The parties here refer to the member countries. It was in line with this clause that Prime Minister Imran Khan was criticised widely some time back for receiving donation from the representatives of the tobacco industry.
So, what the tobacco industry mainly-dominated by two multinational companies – Pakistan Tobacco Company (PTC) and Philip Morris Pakistan (PMP) - does is that it always asks for tax relief from the government.
The argument it gives is that when the prices of their products increase due to heavy taxation, the volume of illicit cigarettes in the market increases for being much cheaper. The illicit trade they say includes sale of non-duty paid, smuggled and counterfeit cigarettes.

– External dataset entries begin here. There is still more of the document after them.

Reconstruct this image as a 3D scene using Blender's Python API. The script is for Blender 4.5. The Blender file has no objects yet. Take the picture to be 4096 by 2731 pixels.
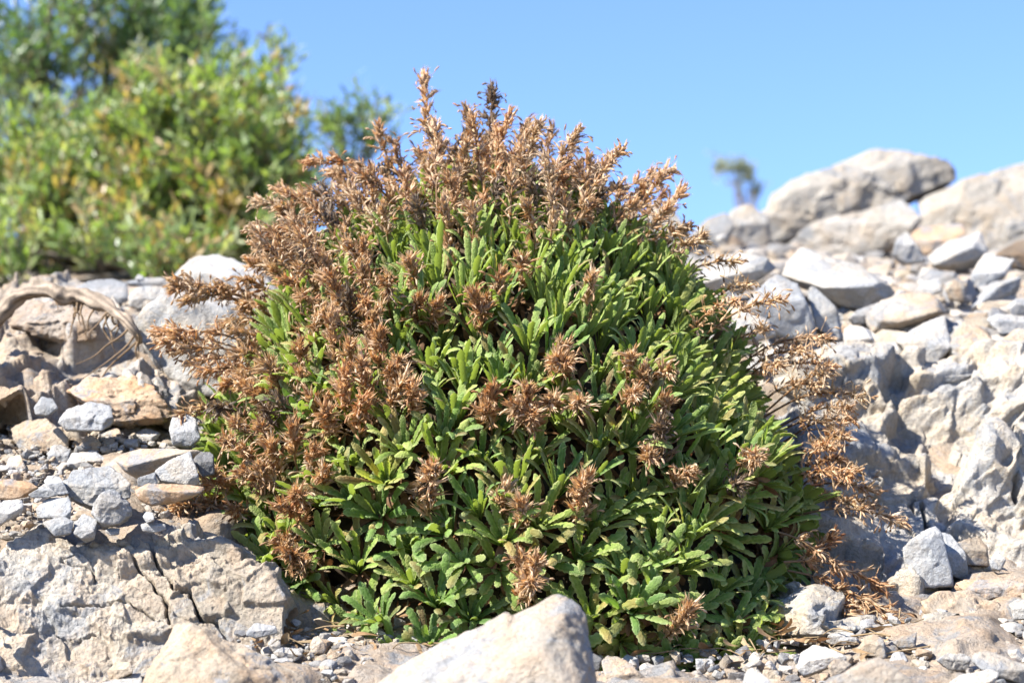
import bpy, bmesh, math, random
import numpy as np
from mathutils import Vector

SEED = 11
rng = np.random.default_rng(SEED)
scene = bpy.context.scene
C = scene.collection

# ------------------------------------------------------------------ camera frame
PITCH = math.radians(9.0)
CAM_Z = 1.2
A = 22.3 / 2 / 50.0                 # half frame width per metre of depth
FOCUS = 2.10
cp, sp = math.cos(PITCH), math.sin(PITCH)

def to_world(c):
    c = np.asarray(c, float)
    out = np.empty_like(c)
    out[..., 0] = c[..., 0]
    out[..., 1] = c[..., 1] * cp - c[..., 2] * sp
    out[..., 2] = c[..., 1] * sp + c[..., 2] * cp + CAM_Z
    return out

def px(y):                          # metres per photo pixel at depth y
    return A * y / 2048.0

def PC(u, v, y):                    # a point, before tilting
    u, v, y = np.broadcast_arrays(np.asarray(u, float), np.asarray(v, float), np.asarray(y, float))
    k = A * y / 2048.0
    return np.stack([(u - 2048) * k, y, -(v - 1365.5) * k], -1)

def P(u, v, y):
    return to_world(PC(u, v, y))

UP = np.array([0, 0, 1.0])

# ------------------------------------------------------------------ noise
def _hash(ix, iy, iz, seed):
    with np.errstate(over='ignore'):
        h = (ix.astype(np.int64) * 374761393 + iy.astype(np.int64) * 668265263 + iz.astype(np.int64) * 2147483647 + seed * 1274126177).astype(np.uint32)
        h = (h ^ (h >> np.uint32(13))) * np.uint32(1274126177)
        h = (h ^ (h >> np.uint32(16))) * np.uint32(2246822519)
        h = h ^ (h >> np.uint32(15))
    return h.astype(np.float64) / 4294967295.0

def vnoise(p, seed=0):
    i = np.floor(p).astype(np.int64); f = p - i
    f = f * f * f * (f * (f * 6 - 15) + 10)
    r = 0
    for dx in (0, 1):
        wx = f[:, 0] if dx else 1 - f[:, 0]
        for dy in (0, 1):
            wy = f[:, 1] if dy else 1 - f[:, 1]
            for dz in (0, 1):
                wz = f[:, 2] if dz else 1 - f[:, 2]
                r = r + wx * wy * wz * _hash(i[:, 0] + dx, i[:, 1] + dy, i[:, 2] + dz, seed)
    return r * 2 - 1

def fbm(p, seed=0, octv=4, gain=0.5, ridged=False):
    a, s, r = 1.0, 0.0, 0
    q = np.array(p, float)
    for o in range(octv):
        n = vnoise(q, seed + o * 17)
        if ridged: n = 1 - 2 * np.abs(n)
        r = r + a * n; s += a
        a *= gain; q = q * 2.03 + 11.7
    return r / s

def facets(p, seed=0, tilt=1.0, soft=.10, off=1.1):
    """Broken-stone relief: every cell is a tilted plane with its own offset, blended over a narrow seam."""
    i = np.floor(p).astype(np.int64)
    d1 = np.full(len(p), 1e9); d2 = np.full(len(p), 1e9)
    c1 = i.copy(); c2 = i.copy(); v1 = np.zeros_like(p); v2 = np.zeros_like(p)
    for dx in (-1, 0, 1):
        for dy in (-1, 0, 1):
            for dz in (-1, 0, 1):
                c = i + np.array([dx, dy, dz])
                fp = c + np.stack([_hash(c[:, 0], c[:, 1], c[:, 2], seed + k) for k in range(3)], -1)
                d = p - fp
                dist = (d * d).sum(1); m = dist < d1; m2 = (~m) & (dist < d2)
                c2[m] = c1[m]; v2[m] = v1[m]; d2[m] = d1[m]
                c1[m] = c[m]; v1[m] = d[m]; d1[m] = dist[m]
                c2[m2] = c[m2]; v2[m2] = d[m2]; d2[m2] = dist[m2]
    def val(c, d):
        h = [_hash(c[:, 0], c[:, 1], c[:, 2], seed + k) - .5 for k in range(3, 7)]
        return h[0] * off + tilt * 2 * (d[:, 0] * h[1] + d[:, 1] * h[2] + d[:, 2] * h[3])
    e = np.sqrt(d2) - np.sqrt(d1); w = .5 * np.exp(-e / soft)
    return val(c1, v1) * (1 - w) + val(c2, v2) * w, e

# ------------------------------------------------------------------ mesh helpers
def make_mesh(name, verts, quads=None, tris=None, mat=None, col=None, smooth=True, extra=None):
    me = bpy.data.meshes.new(name)
    verts = np.asarray(verts, np.float32)
    nq = 0 if quads is None else len(quads)
    nt = 0 if tris is None else len(tris)
    me.vertices.add(len(verts)); me.vertices.foreach_set('co', verts.ravel())
    loops = []; starts = []; k = 0
    if nq:
        loops.append(np.asarray(quads, np.int32).ravel()); starts.append(np.arange(nq) * 4); k = nq * 4
    if nt:
        loops.append(np.asarray(tris, np.int32).ravel()); starts.append(k + np.arange(nt) * 3)
    loops = np.concatenate(loops); starts = np.concatenate(starts).astype(np.int32)
    me.loops.add(len(loops)); me.loops.foreach_set('vertex_index', loops)
    me.polygons.add(nq + nt); me.polygons.foreach_set('loop_start', starts)
    me.update(calc_edges=True)
    me.polygons.foreach_set('use_smooth', np.full(nq + nt, bool(smooth)))
    if col is not None:
        a = me.color_attributes.new('col', 'FLOAT_COLOR', 'POINT')
        cc = np.ones((len(verts), 4), np.float32); cc[:, :3] = col
        a.data.foreach_set('color', cc.ravel())
    if extra is not None:
        for n_, d_ in extra.items():
            a = me.attributes.new(n_, 'FLOAT', 'POINT')
            a.data.foreach_set('value', np.asarray(d_, np.float32))
    if mat is not None: me.materials.append(mat)
    me.validate(); me.update()
    return me

def link(name, me, parent=None, loc=None):
    o = bpy.data.objects.new(name, me); C.objects.link(o)
    if parent is not None: o.parent = parent
    if loc is not None: o.location = [float(x) for x in loc]
    return o

def tag(o, label=None, cat=None, group=None, kind=None):
    if label: o['label'] = label
    if cat: o['category'] = cat
    if group: o['group'] = group
    if kind: o['kind'] = kind
    return o

def empty(name, loc):
    o = bpy.data.objects.new(name, None); C.objects.link(o)
    o.location = [float(x) for x in loc]; o.empty_display_size = 0.05
    return o

_ico = {}
def ico(sub):
    if sub not in _ico:
        bm = bmesh.new(); bmesh.ops.create_icosphere(bm, subdivisions=sub, radius=1.0)
        bm.verts.ensure_lookup_table()
        v = np.array([x.co[:] for x in bm.verts]); f = np.array([[q.index for q in x.verts] for x in bm.faces])
        bm.free(); _ico[sub] = (v / np.linalg.norm(v, axis=1, keepdims=True), f)
    return _ico[sub]

def grid_quads(n, m, off=0):
    i, j = np.meshgrid(np.arange(n - 1), np.arange(m - 1), indexing='ij')
    a = (i * m + j).ravel() + off
    return np.stack([a, a + m, a + m + 1, a + 1], -1)

# ------------------------------------------------------------------ materials
ALB = .80        # overall reflectance: sun-bleached but not snow-white stone
def nt_new(name):
    m = bpy.data.materials.new(name); m.use_nodes = True
    nt = m.node_tree; nt.nodes.clear()
    out = nt.nodes.new('ShaderNodeOutputMaterial')
    return m, nt, out

def N(nt, typ, **kw):
    n = nt.nodes.new(typ)
    for k, v in kw.items():
        if k.startswith('i_'): n.inputs[k[2:].replace('_', ' ')].default_value = v
        else: setattr(n, k, v)
    return n

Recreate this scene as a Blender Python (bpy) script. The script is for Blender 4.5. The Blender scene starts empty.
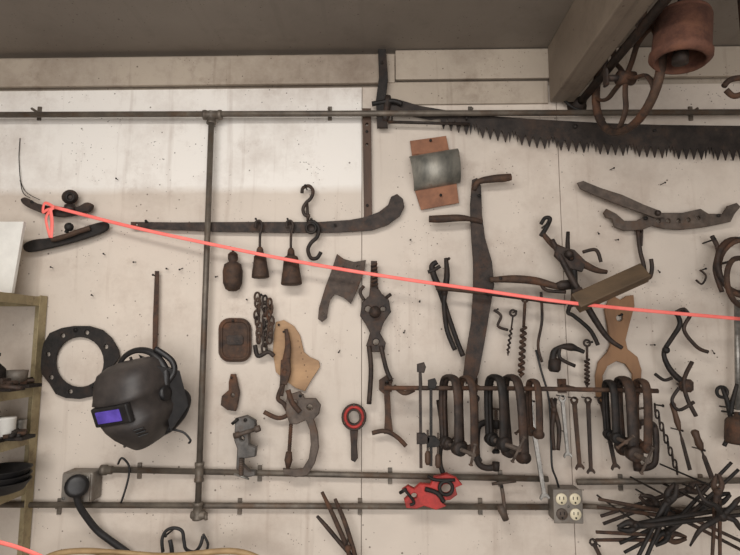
import bpy, bmesh, math, random
from mathutils import Vector, Matrix, geometry
random.seed(7)
scene=bpy.context.scene
scene.view_settings.view_transform='Standard'
# ---------------------------------------------------------------- camera / survey frame
F=534.0
CAM=Vector((0,-1.6,1.6))
PITCH=math.radians(6.8); YAW=math.radians(1.3)
ROT=Matrix.Rotation(YAW,3,'Z')@Matrix.Rotation(math.pi/2+PITCH,3,'X')
def M(u,v,d=0.0):
    """wall survey measurement (u,v) -> world point standing d metres off the back wall"""
    r=ROT@Vector(((u-370)/F,(277.5-v)/F,-1))
    t=(-d-CAM.y)/r.y
    return CAM+r*t
def S(d): return 0.003*(1.6-d)/1.6
Y=Vector((0,1,0))
# ---------------------------------------------------------------- materials
def lin(c):
    return tuple(((x/255)/12.92 if x/255<=0.04045 else (((x/255)+0.055)/1.055)**2.4) for x in c)+(1,)
def mat(name,c1,c2,scale=30,rough=0.6,metal=0.0,bump=0.15,c3=None,stretch=None,lo=0.35,hi=0.65,patch=None):
    m=bpy.data.materials.new(name); m.use_nodes=True
    n=m.node_tree.nodes; l=m.node_tree.links
    b=n['Principled BSDF']
    g=n.new('ShaderNodeNewGeometry')
    mp=n.new('ShaderNodeMapping'); l.new(g.outputs['Position'],mp.inputs[0])
    if stretch: mp.inputs['Scale'].default_value=stretch
    t=n.new('ShaderNodeTexNoise'); t.inputs['Scale'].default_value=scale; t.inputs['Detail'].default_value=6
    t.inputs['Roughness'].default_value=0.65
    l.new(mp.outputs[0],t.inputs['Vector'])
    r=n.new('ShaderNodeValToRGB'); e=r.color_ramp.elements
    e[0].position=lo; e[1].position=hi; e[0].color=lin(c1); e[1].color=lin(c2)
    if c3:
        x=e.new(min(hi+0.12,0.99)); x.color=lin(c3)
    l.new(t.outputs['Fac'],r.inputs[0]); out=r.outputs[0]
    if patch:
        # larger blooms of rust over the base metal
        t3=n.new('ShaderNodeTexNoise'); t3.inputs['Scale'].default_value=13; t3.inputs['Detail'].default_value=8; t3.inputs['Roughness'].default_value=0.75
        l.new(mp.outputs[0],t3.inputs['Vector'])
        mr=n.new('ShaderNodeMapRange'); mr.inputs[1].default_value=0.5; mr.inputs[2].default_value=0.64; mr.inputs[4].default_value=0.75
        l.new(t3.outputs['Fac'],mr.inputs[0])
        mx=n.new('ShaderNodeMix'); mx.data_type='RGBA'; l.new(mr.outputs[0],mx.inputs[0]); l.new(out,mx.inputs[6]); mx.inputs[7].default_value=lin(patch)
        out=mx.outputs[2]
        rr=n.new('ShaderNodeMapRange'); rr.inputs[3].default_value=rough-0.12; rr.inputs[4].default_value=min(1,rough+0.25)
        l.new(t3.outputs['Fac'],rr.inputs[0]); l.new(rr.outputs[0],b.inputs['Roughness'])
    else: b.inputs['Roughness'].default_value=rough
    l.new(out,b.inputs['Base Color'])
    b.inputs['Metallic'].default_value=metal
    if bump:
        t2=n.new('ShaderNodeTexNoise'); t2.inputs['Scale'].default_value=scale*6; t2.inputs['Detail'].default_value=4
        l.new(mp.outputs[0],t2.inputs['Vector'])
        bp=n.new('ShaderNodeBump'); bp.inputs['Strength'].default_value=bump; bp.inputs['Distance'].default_value=0.002
        l.new(t2.outputs['Fac'],bp.inputs['Height']); l.new(bp.outputs[0],b.inputs['Normal'])
    return m
IRON=mat('dark_iron',(34,29,27),(66,54,47),40,0.58,0.3,0.5,(92,72,58),patch=(84,60,46))
BLACK=mat('blackened_iron',(22,20,19),(44,39,36),40,0.58,0.3,0.5,(66,54,46),patch=(58,44,36))
RUST=mat('rusty_iron',(50,39,34),(84,63,49),35,0.72,0.15,0.6,(112,82,62),patch=(104,70,50))
RUSTO=mat('orange_rust',(84,54,43),(114,76,60),30,0.8,0.1,0.5,(132,94,72),patch=(122,82,62))
RUSTG=mat('grey_rusty_steel',(68,59,53),(104,92,83),30,0.6,0.3,0.4,(124,104,88),patch=(96,72,56))
CLEAV=mat('pitted_blade_steel',(58,49,44),(86,73,64),40,0.6,0.3,0.6,(106,88,74),patch=(96,66,50))
STEEL=mat('worn_steel',(112,110,106),(160,156,150),40,0.4,0.6,0.2)
PIPE=mat('aged_galvanised_pipe',(84,77,70),(122,113,102),14,0.5,0.4,0.25,(100,76,60),patch=(98,78,62))
ZINC=mat('zinc_sheet',(104,104,98),(156,152,142),22,0.5,0.4,0.2,(112,82,64),(1,1,0.3))
RED=mat('red_paint',(146,34,30),(188,50,42),30,0.5,0,0.2,(90,50,40),patch=(96,40,34))
WOODD=mat('dark_wood',(58,42,33),(86,62,46),20,0.65,0,0.3,None,(1,1,0.2))
WOODM=mat('brown_wood',(108,78,54),(140,104,72),14,0.6,0,0.3,None,(1,1,0.25))
WOODL=mat('tan_wood',(142,110,78),(176,140,102),16,0.6,0,0.2,None,(0.4,1,1))
WOODO=mat('olive_brown_wood',(70,56,40),(100,80,58),14,0.6,0,0.3,None,(0.3,1,1))
COPPER=mat('copper_rust_board',(118,78,56),(150,102,74),18,0.65,0.1,0.3,(92,66,54))
PLB=mat('black_plastic',(20,20,22),(36,34,34),60,0.45,0,0.1)
PLG=mat('charcoal_shell',(48,44,43),(68,62,59),18,0.5,0.0,0.05)
LENS=mat('violet_filter_glass',(44,34,110),(104,84,190),9,0.12,0.0,0)
PINK=mat('pink_tape',(246,112,104),(255,134,124),10,0.6,0,0)
CREAM=mat('ivory_plastic',(206,194,164),(226,216,190),30,0.45,0,0.05)
GREYM=mat('grey_painted_steel',(104,98,92),(134,127,118),14,0.5,0.3,0.2,(100,84,68),patch=(104,88,74))
SHELF=mat('beige_shelf_enamel',(138,124,94),(168,154,120),12,0.5,0.15,0.2,(96,78,56),patch=(108,92,70))
WHITE=mat('white_board',(206,204,198),(226,224,218),10,0.6,0,0.05)
DARKH=mat('dark_recess',(10,9,9),(16,14,13),20,0.9,0,0)
RUBBER=mat('black_rubber',(26,25,26),(42,40,40),30,0.6,0,0.1)
HOSE=mat('tan_hose',(150,122,86),(178,150,110),20,0.6,0,0.1)

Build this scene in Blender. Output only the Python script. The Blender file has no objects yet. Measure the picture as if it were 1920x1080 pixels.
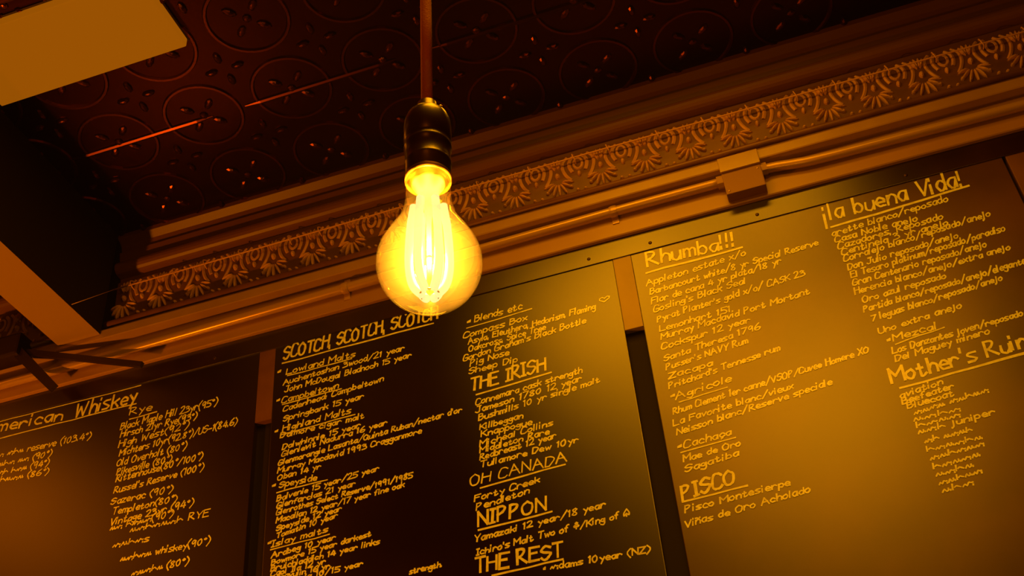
import bpy, bmesh, math, random
from mathutils import Vector, Matrix
random.seed(7)
sc = bpy.context.scene
COL = sc.collection
CZ = 1.5                      # camera height above the bar floor; heights below are given from it
pi = math.pi

# ------------------------------------------------------------------ camera
cam_d = bpy.data.cameras.new('camera')
cam = bpy.data.objects.new('camera', cam_d)
COL.objects.link(cam)
cam_d.sensor_width = 36.0
cam_d.lens = 2144.4 / 1920 * 36.0
cam_d.clip_start = 0.02
R_ = Vector((0.94845096, 0.30737764, -0.07719945))
U_ = Vector((0.24923178, -0.57293641, 0.78078639))
F_ = Vector((-0.19576591, 0.75977816, 0.62001037))
mw = Matrix.Identity(4)
for i in range(3):
    mw[i][0], mw[i][1], mw[i][2] = R_[i], U_[i], -F_[i]
mw[2][3] = CZ
cam.matrix_world = mw
sc.camera = cam

# ------------------------------------------------------------------ view and world
sc.view_settings.view_transform = 'Standard'
sc.view_settings.look = 'None'
sc.view_settings.gamma = 1.0
sc.view_settings.use_curve_mapping = False
sc.view_settings.exposure = 0.0
w = bpy.data.worlds.new('bloom_air'); sc.world = w
w.use_nodes = True
wn = w.node_tree
bg = wn.nodes['Background']
bg.inputs['Color'].default_value = (0.10, 0.03, 0.005, 1)
bg.inputs['Strength'].default_value = 0.004
BLOOM_HAZE = 0.0009  # thin scatter added in place of lens bloom round the bulb
if BLOOM_HAZE:
    vs = wn.nodes.new('ShaderNodeVolumeScatter')
    vs.inputs['Color'].default_value = (1.0, 0.72, 0.45, 1)
    vs.inputs['Density'].default_value = BLOOM_HAZE
    vs.inputs['Anisotropy'].default_value = 0.0
    wn.links.new(vs.outputs[0], wn.nodes['World Output'].inputs['Volume'])

# ------------------------------------------------------------------ lamps of the room out of frame, with added fills
def aim(o, d):
    o.rotation_euler = Vector(d).to_track_quat('-Z', 'Y').to_euler()
def area(name, loc, d, sx, sy, e, col):
    l = bpy.data.lights.new(name, 'AREA'); l.shape = 'RECTANGLE'
    l.size, l.size_y, l.energy, l.color = sx, sy, e, col
    o = bpy.data.objects.new(name, l); COL.objects.link(o)
    o.location = (loc[0], loc[1], loc[2] + CZ); aim(o, d); return o
def point(name, loc, e, col, r=0.03):
    l = bpy.data.lights.new(name, 'POINT'); l.energy, l.color, l.shadow_soft_size = e, col, r
    o = bpy.data.objects.new(name, l); COL.objects.link(o)
    o.location = (loc[0], loc[1], loc[2] + CZ); return o
# ceiling panels out of frame, the center and near-wall ones added (their sheen is what lifts the boards)
area('ceiling_panel_right', (0.17, 0.48, 2.46), (0, 0, -1), 0.80, 0.9, 34, (1.0, 0.345, 0.003))
area('added_sheen_center', (-0.50, 1.35, 2.46), (0, 0, -1), 0.48, 0.45, 9.4, (1.0, 0.36, 0.003))  # unseen panel added to lay sheen on the scotch board's right side
area('added_sheen_near_wall', (-0.05, 1.73, 2.46), (0, 0, -1), 0.75, 0.14, 4.9, (1.0, 0.36, 0.003))  # unseen strip added so the header plank and fascia catch a sheen
area('ceiling_panel_left', (-3.2, 1.05, 2.46), (0, 0, -1), 0.5, 0.35, 6.4, (1.0, 0.205, 0.001))
area('ceiling_panel_middle', (-2.35, 0.30, 2.46), (0, 0, -1), 0.25, 0.3, 1.3, (1.0, 0.205, 0.001))
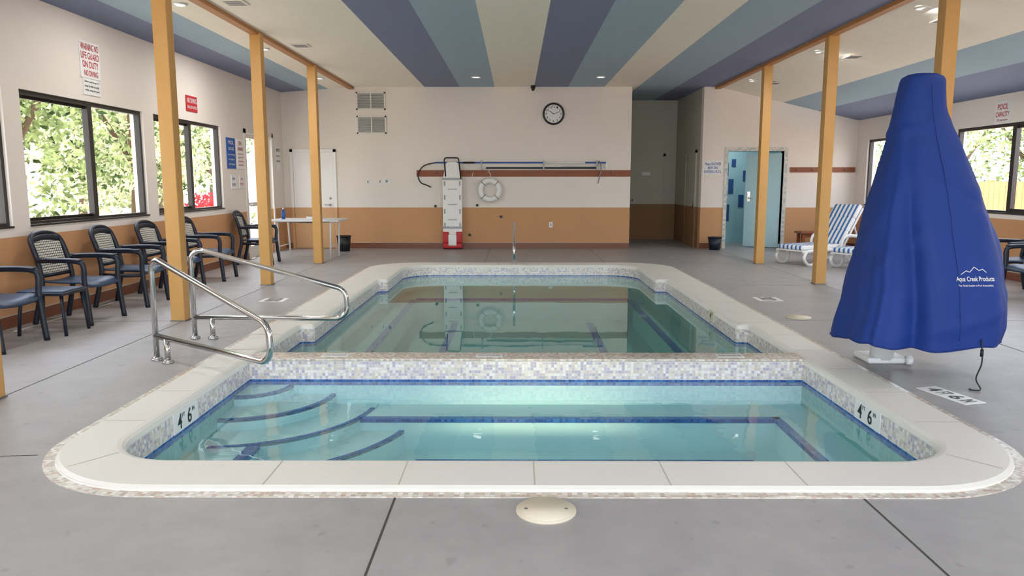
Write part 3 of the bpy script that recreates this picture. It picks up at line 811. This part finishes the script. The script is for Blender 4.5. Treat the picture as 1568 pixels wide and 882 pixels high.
# small side table
b = B()
b.box((-.22, -.19, .405), (.22, .19, .43), m_cseat, bev=.01); b.box((-.235, -.205, .385), (.235, .205, .415), m_cblue, bev=.01)
for sx in (-1, 1):
    for sy in (-1, 1): b.tube([(sx*.19, sy*.165, .39), (sx*.21, sy*.18, .2), (sx*.225, sy*.19, 0)], .02, m_cblue, 10, ry=.015)
st = b.obj('side_table', loc=(-4.50, 7.18, 0))
b = B(); b.box((-.3, -.3, .66), (.3, .3, .69), m_white, bev=.012); 
for sx in (-1, 1):
    for sy in (-1, 1): b.tube([(sx*.25, sy*.25, .67), (sx*.26, sy*.26, .3), (sx*.28, sy*.28, 0)], .022, m_white, 10)
b.box((-.26, -.26, .60), (.26, .26, .66), m_white)
b.obj('patio_table', loc=(6.95, 8.2, 0))
# white folding table
b = B(); tx, ty = -3.98, 14.45
b.box((-.66, -.42, .715), (.66, .42, .75), m_white, bev=.012)
for sx in (-1, 1):
    b.tube(fillet([(sx*.48, -.34, 0), (sx*.5, -.34, .70), (sx*.5, .34, .70), (sx*.48, .34, 0)], .03), .016, m_white, 10)
    b.cyl((sx*.485, -.34, .25), (sx*.485, .34, .25), .01, m_white, 10); b.cyl((sx*.5, 0, .70), (0, 0, .68), .01, m_grey, 8)
b.cyl((-.5, 0, .70), (.5, 0, .70), .01, m_grey, 8)
b.obj('folding_table', loc=(tx, ty, 0))
b = B(); b.cyl((-4.45, 14.4, .75), (-4.45, 14.4, .9), .035, m_poleb, 16); b.cyl((-4.45, 14.4, .9), (-4.45, 14.4, .94), .035, m_poleb, 16, r2=.012); b.cyl((-4.45, 14.4, .94), (-4.45, 14.4, .965), .014, m_white, 12); b.obj('sunscreen_bottle')
b = B(); b.box((-4.0, 14.35, .75), (-3.75, 14.65, .80), m_white, bev=.005); b.box((-3.98, 14.37, .80), (-3.77, 14.63, .805), m_grey); b.obj('paper_tray')
b = B(); b.cyl((-3.65, 15.9, 0), (-3.65, 15.9, .32), .12, m_black, 24, r2=.15); b.tube([(-3.65+math.cos(a)*.152, 15.9+math.sin(a)*.152, .32) for a in [2*math.pi*k/24 for k in range(24)]], .01, m_black, 8, True); b.obj('waste_bin')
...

The representatives of the tobacco industry have claimed that a substantial increase in Federal Excise Duty (FED) rates have been witnessed in recent years. They add the duty levied on the lowest-priced cigarettes has increased the most leading to an alarming increase in illicit trade of the commodity.
Madeeh Pasha, who looks after corporate affairs at PTC, says they demand from the government that there should be no excise-led price increases, as the share of illicit trade has reached 37 percent share of the total cigarette industry.
This he says harms the legal business as well as deprives the government of tax revenues to the tune of around Rs40 billion per year. The industry fears that if there is further increase in tax, illicit trade and tax evasion will further increase.
Though the cigarette industry has won tax favours in the past, this is also against the spirit of FCTC which calls for gradual increase in taxes on cigarettes. The guidelines for implementation of Article 6 of the WHO FCTC recommend: “When establishing or increasing their national levels of taxation Parties should take into account – among other things –changes in household income, to make tobacco products less affordable over time in order to reduce consumption and prevalence.”
Dr Ziauddin Islam, Technical Head, Tobacco Control Cell (TCC), the Ministry of National Health Services Regulation and Coordination claims that illicit trade is around 17 percent and must be stopped, but it is no way close to the exaggerated figures quoted by the tobacco industry.
He says all over the world FED is imposed on goods whose use has to be discouraged and cigarettes are a perfect example of this. Without naming, he says a truck carrying stock of a leading cigarette company was intercepted and found carrying both invoiced and un-invoiced cigarettes.
He says they vehemently ask for high taxation on cigarettes every year because it makes them less affordable and this is what the health ministry shall be doing.
In June 2019, the World Bank released a country brief titled “Pakistan: Overview of Tobacco Use, Tobacco Control Legislation, and Taxation” which says the tobacco industry used exaggerated estimates of illicit trade to argue against tobacco tax increases.
It also mentions that the tobacco industry carefully planned the decline in the government revenue in 2016-2017 with the aim to reduce the excise rate. The report adds the industry achieved its objective through forestalling, price over-shifting and overestimating illicit trade.
Anti-tobacco campaigners, health sector professionals etc argue that if illicit trade is a reality it must be tackled through prescribed mechanisms and not at the cost of increase in cigarette consumption. They claim low prices attract youth the most, because low-cost cigarettes are affordable for them.
But this does not mean there have not been attempts to curb illicit trade. A track and trace system was introduced here to curb illicit cigarettes' trade, but the contract was scrapped by the Supreme Court of Pakistan last month on grounds that it was awarded to a bidder unfairly.
It was also suspected that a leading cigarette company had great influence in the contracting company. No doubt, a genuinely granted contract can obtain the desired results and this is something worth campaigning for.